Avoiding A Global Recession: Let’s Add Another Locomotive to the DeLong Train
Brad DeLong has an interesting analogy for recent developments for the global macroeconomy:
Perhaps the best way to look at the situation is to recall that three locomotives have driven the world economy over the past 15 years. The first was heavy investment, centered in the United States, owing to the information technology revolution. The second was investment in buildings, once again centered in the US, driven by the housing boom. The third was manufacturing investment elsewhere in the world – predominantly in Asia – as the US became the world economy’s importer of last resort. For 15 years, these three locomotives kept the world economy near full employment and growing rapidly. When the high-tech boom ended in 2000, the Federal Reserve orchestrated its replacement by the housing boom, while investment in Asia to supply the US market was chugging along at an increasing pace. Many today are complaining about Alan Greenspan’s monetary stewardship, which kept these three locomotives stoked: “serial bubble-blower” is the most polite phrase that I have heard. But would the world economy really be better off today under an alternative monetary policy that kept unemployment in America at an average rate of 7% rather than 5%? Would it really be better off today if some $300 billion per year of US demand for the manufactures of Europe, Asia, and Latin America had simply gone missing?

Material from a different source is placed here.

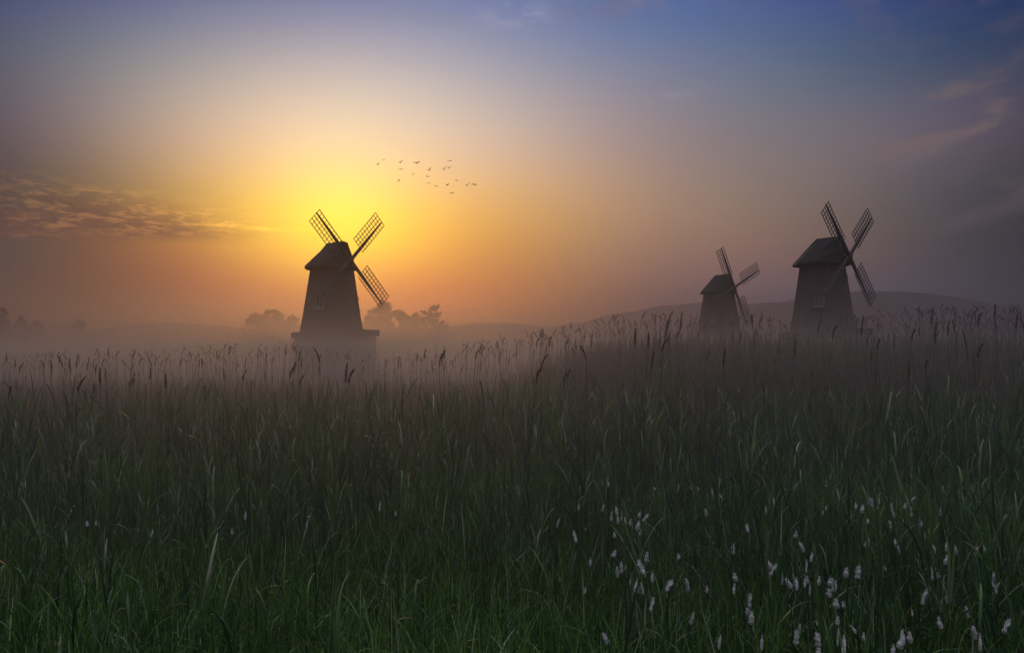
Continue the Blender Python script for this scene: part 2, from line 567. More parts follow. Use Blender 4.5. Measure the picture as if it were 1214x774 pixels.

Not to interrupt Brad, but let’s note that he’s right about the recent – and in my view inappropriate – FED bashing. But let’s give the microphone back to Brad:
The first locomotive, however, ran out of fuel seven years ago, and there is no clear technology-driven alternative leading sector, like biotechnology, that can inspire similar exuberance, rational or otherwise. The second locomotive began sucking fumes two years ago, and is now coasting to a halt, which means that the third – the US as importer of last resort – is losing speed as well: the weak dollar accompanying the housing finance crash makes it unprofitable to export to the US. The world economy, as John Maynard Keynes put it 75 years ago, is developing magneto trouble. What it needs is a push – more aggregate demand. In the US, the weak dollar will be a powerful boost to net exports, and thus to aggregate demand. But, from the perspective of the world as a whole, net exports are a zero-sum game. So we will have to rely on other sources of aggregate demand.
While Brad is correct that expenditure-switching policies being a zero-sum game for global demand (assuming similar marginal propensities to spend across nations) if some nations have more economic slack than others – expenditure-switching policies can complement the types of expenditure-adjusting policies that Brad advocates:
The first source is the government. Fiscal prudence is as important as ever over the medium and long term. But for the next three years, governments should lower taxes – especially for the poor, who are most likely to spend – and spend more. The second source is private investment. The world’s central banks are already cutting interest rates on safe assets, and will cut them more as the proximity and magnitude of the likely global slump becomes clear. But low interest rates are entirely compatible with stagnation or depression if risk premia remain large – as the world learned in the 1930’s, and as Japan relearned in the 1990’s. The most challenging task for governments is to boost the private sector’s effective risk-bearing capacity so that businesses have access to capital on terms that tempt them to expand.
Brad is a fellow (long-run) deficit hawk so to suggest temporary fiscal stimulus must mean he is really concerned about a lack of aggregate demand. Given the fact that I think his concern is well warranted, maybe it’s time for me to make my own small contribution. As you may recall, I’ve been concerned about the tax cut route having little bang for the buck:
Those who preach the Life Cycle Model (LCM) would tell us that that one-time rebates will be mostly saved with very little aggregate demand stimulus. In other words, a big impact on the current deficit but little impact on consumption demand just when we likely need it. There is a possible rebuttal to this LCM view that goes like this. Lower income households are likely liquidity constrained so a tax rebate is sort of like the loan they could not get from the bank. So if we target this temporary tax relief to lower income types, then maybe we will get a strong bang for the buck. But back to the politics where it has been standard operating procedure for the GOP to shift taxes onto the young by giving most of the tax breaks to rich older dudes. And these rich older dudes are not likely to be so liquidity constrained, which means the LCM view likely is valid if we let the GOP have its way. But isn’t this the real problem with the use of fiscal policy – partisan agendas tend to trump what most reasonable economists would consider the most effective means of handling our economic issues.
While Brad did stress that tax cuts be given to the poor, let me also suggest we consider another locomotive – public investment in things like schools, bridges, and better roads. We could accelerate this type of spending and yet promise to return to fiscal prudence in a few years.